Tak mudah meninggalkan keluarga, terutama istri tercinta, Ns. Ellyza Fazlylawati, M.Kep., Sp.KMB, dan buah hati mereka, Azka Alfarizqi, yang masih kecil. Tapi mereka mengerti ini bukan hanya perjuangan seorang suami dan ayah ini adalah perjuangan untuk masa depan yang lebih baik untuk keluarga, sahabat dan tentunya pada daeraeh Kabupaten Nagang Raya..
Di Makassar, Muis hidup sederhana. Beasiswanya cukup untuk hidup pas-pasan. Ia harus membagi waktu antara riset, tugas kuliah, dan rindu yang sering datang tiba-tiba, tapi semua itu ia hadapi dengan sabar karena di ujungnya ada mimpi yang hendak ia wujudkan: menjadi doktor pertama dari desanya, dari kabupatennya, dan dari kampus tempat ia mengabdi.
Sebuah Pencapaian, Sebuah Sejarah
Tahun demi tahun berlalu. Muis menuntaskan studinya dengan kerja keras, doa, dan dedikasi penuh. Ia akhirnya meraih gelar Doktor Ilmu Administrasi Publik, menjadikannya:
Orang pertama dari Gampong Lamie yang meraih gelar akademik tertinggi.

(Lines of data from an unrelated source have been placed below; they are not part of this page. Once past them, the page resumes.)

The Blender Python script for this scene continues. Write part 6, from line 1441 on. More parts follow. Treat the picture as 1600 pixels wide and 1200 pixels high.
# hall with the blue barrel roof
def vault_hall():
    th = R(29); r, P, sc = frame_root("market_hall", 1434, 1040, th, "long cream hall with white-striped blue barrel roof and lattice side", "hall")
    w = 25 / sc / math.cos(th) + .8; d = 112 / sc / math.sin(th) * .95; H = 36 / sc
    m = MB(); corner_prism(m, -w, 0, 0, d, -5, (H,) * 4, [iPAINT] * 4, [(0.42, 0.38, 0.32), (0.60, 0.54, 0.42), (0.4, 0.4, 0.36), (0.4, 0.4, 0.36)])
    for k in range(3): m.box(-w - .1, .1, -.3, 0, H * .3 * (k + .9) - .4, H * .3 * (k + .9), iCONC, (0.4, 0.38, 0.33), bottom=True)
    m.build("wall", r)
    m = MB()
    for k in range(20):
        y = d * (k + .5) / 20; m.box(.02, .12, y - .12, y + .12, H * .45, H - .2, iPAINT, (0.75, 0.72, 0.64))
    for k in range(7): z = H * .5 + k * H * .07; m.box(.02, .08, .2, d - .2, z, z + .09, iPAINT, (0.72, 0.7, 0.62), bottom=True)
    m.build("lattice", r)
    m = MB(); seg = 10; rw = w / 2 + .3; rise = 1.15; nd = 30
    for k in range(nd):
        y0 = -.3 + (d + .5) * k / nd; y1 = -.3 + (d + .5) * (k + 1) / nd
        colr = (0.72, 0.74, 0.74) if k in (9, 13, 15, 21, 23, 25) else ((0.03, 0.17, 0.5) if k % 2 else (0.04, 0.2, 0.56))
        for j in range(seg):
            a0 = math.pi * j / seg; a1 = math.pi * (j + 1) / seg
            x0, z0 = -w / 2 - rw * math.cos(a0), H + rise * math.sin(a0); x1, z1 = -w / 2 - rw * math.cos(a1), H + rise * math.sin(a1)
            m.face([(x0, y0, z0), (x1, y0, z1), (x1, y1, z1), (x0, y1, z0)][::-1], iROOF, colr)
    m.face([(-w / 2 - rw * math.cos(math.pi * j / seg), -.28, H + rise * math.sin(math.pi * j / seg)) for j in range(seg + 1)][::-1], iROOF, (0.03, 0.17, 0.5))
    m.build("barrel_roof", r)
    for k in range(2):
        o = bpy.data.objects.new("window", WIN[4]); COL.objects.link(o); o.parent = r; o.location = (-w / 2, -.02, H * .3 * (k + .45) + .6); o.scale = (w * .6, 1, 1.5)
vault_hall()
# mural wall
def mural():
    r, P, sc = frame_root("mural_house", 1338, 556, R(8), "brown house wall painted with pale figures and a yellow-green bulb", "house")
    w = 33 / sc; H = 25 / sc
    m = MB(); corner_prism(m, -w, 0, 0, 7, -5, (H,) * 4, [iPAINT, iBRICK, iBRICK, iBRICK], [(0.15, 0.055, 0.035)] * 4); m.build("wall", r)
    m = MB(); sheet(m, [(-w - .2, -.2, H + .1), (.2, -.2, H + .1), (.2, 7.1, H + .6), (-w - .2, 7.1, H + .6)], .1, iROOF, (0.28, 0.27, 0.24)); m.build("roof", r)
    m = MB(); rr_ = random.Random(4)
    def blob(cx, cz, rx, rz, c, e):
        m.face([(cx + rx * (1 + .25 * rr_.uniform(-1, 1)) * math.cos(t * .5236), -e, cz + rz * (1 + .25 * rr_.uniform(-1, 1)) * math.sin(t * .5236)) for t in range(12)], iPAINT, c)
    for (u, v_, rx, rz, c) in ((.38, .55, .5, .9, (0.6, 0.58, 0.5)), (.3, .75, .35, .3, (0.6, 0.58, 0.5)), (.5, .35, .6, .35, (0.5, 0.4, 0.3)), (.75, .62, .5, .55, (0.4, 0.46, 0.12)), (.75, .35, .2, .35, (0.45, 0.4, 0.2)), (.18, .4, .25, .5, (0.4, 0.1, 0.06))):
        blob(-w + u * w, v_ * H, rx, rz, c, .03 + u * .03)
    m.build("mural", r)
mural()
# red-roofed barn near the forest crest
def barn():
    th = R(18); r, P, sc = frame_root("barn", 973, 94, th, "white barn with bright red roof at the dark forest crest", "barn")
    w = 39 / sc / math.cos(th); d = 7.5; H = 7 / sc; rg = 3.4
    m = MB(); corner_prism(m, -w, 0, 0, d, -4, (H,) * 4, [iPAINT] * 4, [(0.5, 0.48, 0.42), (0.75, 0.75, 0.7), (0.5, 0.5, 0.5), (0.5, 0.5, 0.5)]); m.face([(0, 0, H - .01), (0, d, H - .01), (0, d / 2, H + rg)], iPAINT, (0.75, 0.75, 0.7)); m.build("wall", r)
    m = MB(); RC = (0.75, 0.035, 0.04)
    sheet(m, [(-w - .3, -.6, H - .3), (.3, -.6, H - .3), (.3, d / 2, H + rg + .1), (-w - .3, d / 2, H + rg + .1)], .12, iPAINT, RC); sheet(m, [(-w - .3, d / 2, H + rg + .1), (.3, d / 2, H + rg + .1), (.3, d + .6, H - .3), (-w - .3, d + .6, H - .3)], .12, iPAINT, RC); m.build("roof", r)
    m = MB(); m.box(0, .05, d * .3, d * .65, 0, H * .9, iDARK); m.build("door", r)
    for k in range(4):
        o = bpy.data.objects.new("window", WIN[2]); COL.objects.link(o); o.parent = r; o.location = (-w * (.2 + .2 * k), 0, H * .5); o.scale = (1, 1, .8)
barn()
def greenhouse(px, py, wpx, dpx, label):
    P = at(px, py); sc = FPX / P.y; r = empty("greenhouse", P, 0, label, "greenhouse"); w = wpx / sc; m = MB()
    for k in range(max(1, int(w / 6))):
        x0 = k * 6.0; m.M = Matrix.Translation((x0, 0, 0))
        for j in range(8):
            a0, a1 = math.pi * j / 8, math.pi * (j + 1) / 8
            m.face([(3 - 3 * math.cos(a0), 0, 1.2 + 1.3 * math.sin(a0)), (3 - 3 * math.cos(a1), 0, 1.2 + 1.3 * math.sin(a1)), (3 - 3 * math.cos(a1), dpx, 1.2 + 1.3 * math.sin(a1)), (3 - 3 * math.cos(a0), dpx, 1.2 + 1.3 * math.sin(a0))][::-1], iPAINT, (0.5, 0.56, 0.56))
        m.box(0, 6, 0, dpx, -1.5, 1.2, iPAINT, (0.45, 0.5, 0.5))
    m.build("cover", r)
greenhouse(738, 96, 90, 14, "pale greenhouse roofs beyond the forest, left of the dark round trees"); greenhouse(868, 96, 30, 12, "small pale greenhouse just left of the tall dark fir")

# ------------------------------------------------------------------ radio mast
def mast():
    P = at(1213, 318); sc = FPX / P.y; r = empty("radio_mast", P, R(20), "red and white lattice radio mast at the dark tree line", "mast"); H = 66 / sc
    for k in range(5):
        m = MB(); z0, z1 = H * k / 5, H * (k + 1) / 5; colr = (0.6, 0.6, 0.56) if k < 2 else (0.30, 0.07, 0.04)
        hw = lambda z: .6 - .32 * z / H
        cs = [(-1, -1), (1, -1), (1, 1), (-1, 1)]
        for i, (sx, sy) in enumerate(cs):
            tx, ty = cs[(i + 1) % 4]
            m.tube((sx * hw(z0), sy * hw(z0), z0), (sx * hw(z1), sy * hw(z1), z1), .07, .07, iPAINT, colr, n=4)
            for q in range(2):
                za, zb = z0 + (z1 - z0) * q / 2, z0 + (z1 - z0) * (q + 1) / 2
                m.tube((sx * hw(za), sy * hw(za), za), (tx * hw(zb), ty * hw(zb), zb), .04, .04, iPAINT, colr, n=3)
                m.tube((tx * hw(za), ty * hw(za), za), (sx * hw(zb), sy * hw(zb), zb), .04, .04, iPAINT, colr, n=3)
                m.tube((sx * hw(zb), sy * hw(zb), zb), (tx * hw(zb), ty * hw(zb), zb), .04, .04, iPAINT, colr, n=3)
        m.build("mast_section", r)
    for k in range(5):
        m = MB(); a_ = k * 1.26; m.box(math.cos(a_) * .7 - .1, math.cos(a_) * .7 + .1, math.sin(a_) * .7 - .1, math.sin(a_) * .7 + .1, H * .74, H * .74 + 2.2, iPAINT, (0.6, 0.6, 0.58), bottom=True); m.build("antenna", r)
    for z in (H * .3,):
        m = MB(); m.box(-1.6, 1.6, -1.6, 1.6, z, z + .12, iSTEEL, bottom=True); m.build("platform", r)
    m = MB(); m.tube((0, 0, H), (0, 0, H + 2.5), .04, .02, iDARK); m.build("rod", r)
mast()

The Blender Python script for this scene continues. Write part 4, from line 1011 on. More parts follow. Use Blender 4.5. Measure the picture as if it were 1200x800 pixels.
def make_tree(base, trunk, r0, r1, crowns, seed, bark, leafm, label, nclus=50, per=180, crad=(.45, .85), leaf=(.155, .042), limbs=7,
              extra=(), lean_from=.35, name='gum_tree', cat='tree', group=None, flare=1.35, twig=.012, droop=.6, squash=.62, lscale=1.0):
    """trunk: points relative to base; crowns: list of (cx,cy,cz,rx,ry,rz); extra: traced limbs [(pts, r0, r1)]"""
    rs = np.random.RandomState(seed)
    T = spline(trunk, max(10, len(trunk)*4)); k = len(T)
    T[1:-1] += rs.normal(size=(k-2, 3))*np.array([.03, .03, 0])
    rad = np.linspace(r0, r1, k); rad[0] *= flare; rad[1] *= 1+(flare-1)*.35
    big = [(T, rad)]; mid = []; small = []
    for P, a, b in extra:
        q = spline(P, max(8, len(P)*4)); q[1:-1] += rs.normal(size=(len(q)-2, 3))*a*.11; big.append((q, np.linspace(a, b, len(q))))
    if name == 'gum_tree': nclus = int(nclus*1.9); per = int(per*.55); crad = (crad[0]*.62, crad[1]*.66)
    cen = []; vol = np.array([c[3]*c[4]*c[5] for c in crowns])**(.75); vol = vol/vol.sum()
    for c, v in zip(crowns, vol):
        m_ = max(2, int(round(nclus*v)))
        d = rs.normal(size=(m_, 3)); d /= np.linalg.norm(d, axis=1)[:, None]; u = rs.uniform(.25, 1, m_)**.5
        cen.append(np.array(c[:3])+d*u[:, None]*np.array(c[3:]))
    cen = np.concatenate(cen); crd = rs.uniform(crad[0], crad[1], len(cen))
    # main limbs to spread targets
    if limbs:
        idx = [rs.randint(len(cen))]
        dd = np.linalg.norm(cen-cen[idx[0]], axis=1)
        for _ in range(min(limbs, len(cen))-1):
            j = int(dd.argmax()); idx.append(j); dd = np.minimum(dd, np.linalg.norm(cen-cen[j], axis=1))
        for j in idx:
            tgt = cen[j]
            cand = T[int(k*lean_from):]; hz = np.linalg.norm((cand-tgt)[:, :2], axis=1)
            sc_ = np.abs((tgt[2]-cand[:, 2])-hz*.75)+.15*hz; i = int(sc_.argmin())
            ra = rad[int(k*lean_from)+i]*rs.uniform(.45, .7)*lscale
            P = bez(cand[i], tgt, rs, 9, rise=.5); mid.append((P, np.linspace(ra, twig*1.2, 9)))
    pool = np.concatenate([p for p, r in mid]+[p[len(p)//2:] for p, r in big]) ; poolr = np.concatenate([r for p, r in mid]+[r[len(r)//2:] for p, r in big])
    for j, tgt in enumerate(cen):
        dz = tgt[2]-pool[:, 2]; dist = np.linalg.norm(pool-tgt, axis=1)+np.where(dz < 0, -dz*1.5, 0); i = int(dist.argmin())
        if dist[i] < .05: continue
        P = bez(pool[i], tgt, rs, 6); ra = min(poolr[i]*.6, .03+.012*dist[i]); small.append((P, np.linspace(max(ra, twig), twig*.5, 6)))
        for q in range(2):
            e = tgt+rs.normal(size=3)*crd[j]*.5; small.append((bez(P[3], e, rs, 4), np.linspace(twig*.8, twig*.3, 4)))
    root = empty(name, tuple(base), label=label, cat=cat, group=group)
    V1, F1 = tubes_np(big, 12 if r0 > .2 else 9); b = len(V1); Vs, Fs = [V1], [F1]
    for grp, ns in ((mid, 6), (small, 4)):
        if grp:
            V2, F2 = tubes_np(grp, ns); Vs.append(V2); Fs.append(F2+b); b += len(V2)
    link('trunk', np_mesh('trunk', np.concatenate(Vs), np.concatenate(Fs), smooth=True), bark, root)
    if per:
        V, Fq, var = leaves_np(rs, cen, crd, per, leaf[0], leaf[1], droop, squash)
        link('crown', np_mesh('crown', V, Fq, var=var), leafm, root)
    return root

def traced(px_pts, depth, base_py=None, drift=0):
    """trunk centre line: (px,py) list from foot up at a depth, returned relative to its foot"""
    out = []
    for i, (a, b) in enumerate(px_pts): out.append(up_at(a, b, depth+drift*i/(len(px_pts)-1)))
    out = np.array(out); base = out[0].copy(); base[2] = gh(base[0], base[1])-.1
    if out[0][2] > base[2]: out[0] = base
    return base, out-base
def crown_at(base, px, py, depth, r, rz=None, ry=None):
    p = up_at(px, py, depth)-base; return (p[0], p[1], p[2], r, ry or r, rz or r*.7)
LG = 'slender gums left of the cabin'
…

Orang pertama dari Kabupaten Nagan Raya yang menjadi doktor di bidang Ilmu Administrasi Publik.
Dosen pertama di Universitas Al Washliyah Darussalam Banda Aceh yang meraih gelar doktor di bidang tersebut.
Muis bukan hanya menorehkan prestasi pribadi. Ia membuka jalan, ia menjadi cahaya bagi anak-anak desa yang ragu apakah mimpi mereka terlalu tinggi. Ia menunjukkan bahwa dari desa terpencil pun, seseorang bisa bersaing secara nasional, dan menang.
Pesan dari Muis
Kini, sebagai dosen di dua universitas ternama di Aceh, ia tidak hanya mengajar, tapi juga membagikan kisahnya. Ia berpesan kepada generasi muda: “Jangan takut bermimpi. Jangan takut gagal. Keterbatasan bukan alasan untuk menyerah. Kalau saya bisa, kalian juga bisa.”